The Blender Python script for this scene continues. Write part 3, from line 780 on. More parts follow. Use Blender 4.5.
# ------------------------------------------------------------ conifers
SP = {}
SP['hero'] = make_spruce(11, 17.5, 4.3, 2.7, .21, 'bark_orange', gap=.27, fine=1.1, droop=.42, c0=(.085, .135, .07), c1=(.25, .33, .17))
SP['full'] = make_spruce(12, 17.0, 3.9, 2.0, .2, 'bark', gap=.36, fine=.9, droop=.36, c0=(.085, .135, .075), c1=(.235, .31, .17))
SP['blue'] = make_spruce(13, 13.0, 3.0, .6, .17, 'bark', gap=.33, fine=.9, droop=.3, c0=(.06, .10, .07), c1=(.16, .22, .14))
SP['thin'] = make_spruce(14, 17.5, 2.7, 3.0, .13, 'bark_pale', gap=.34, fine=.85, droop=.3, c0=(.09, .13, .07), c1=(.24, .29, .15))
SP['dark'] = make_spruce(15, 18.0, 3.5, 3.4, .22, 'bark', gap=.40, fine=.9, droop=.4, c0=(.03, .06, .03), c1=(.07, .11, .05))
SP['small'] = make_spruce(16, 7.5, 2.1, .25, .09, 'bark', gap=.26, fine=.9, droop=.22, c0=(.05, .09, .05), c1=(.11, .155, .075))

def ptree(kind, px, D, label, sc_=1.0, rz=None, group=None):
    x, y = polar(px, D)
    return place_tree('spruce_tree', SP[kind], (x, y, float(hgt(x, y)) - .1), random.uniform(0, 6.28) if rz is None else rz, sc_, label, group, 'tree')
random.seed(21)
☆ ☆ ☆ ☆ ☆
Output the full listing exactly as it stands.

The Blender Python script for this scene continues. Write part 3, from line 780 on. More parts follow. Use Blender 4.5.
# ------------------------------------------------------------ conifers
SP = {}
SP['hero'] = make_spruce(11, 17.5, 4.3, 2.7, .21, 'bark_orange', gap=.27, fine=1.1, droop=.42, c0=(.085, .135, .07), c1=(.25, .33, .17))
SP['full'] = make_spruce(12, 17.0, 3.9, 2.0, .2, 'bark', gap=.36, fine=.9, droop=.36, c0=(.085, .135, .075), c1=(.235, .31, .17))
SP['blue'] = make_spruce(13, 13.0, 3.0, .6, .17, 'bark', gap=.33, fine=.9, droop=.3, c0=(.06, .10, .07), c1=(.16, .22, .14))
SP['thin'] = make_spruce(14, 17.5, 2.7, 3.0, .13, 'bark_pale', gap=.34, fine=.85, droop=.3, c0=(.09, .13, .07), c1=(.24, .29, .15))
SP['dark'] = make_spruce(15, 18.0, 3.5, 3.4, .22, 'bark', gap=.40, fine=.9, droop=.4, c0=(.03, .06, .03), c1=(.07, .11, .05))
SP['small'] = make_spruce(16, 7.5, 2.1, .25, .09, 'bark', gap=.26, fine=.9, droop=.22, c0=(.05, .09, .05), c1=(.11, .155, .075))

def ptree(kind, px, D, label, sc_=1.0, rz=None, group=None):
    x, y = polar(px, D)
    return place_tree('spruce_tree', SP[kind], (x, y, float(hgt(x, y)) - .1), random.uniform(0, 6.28) if rz is None else rz, sc_, label, group, 'tree')
random.seed(21)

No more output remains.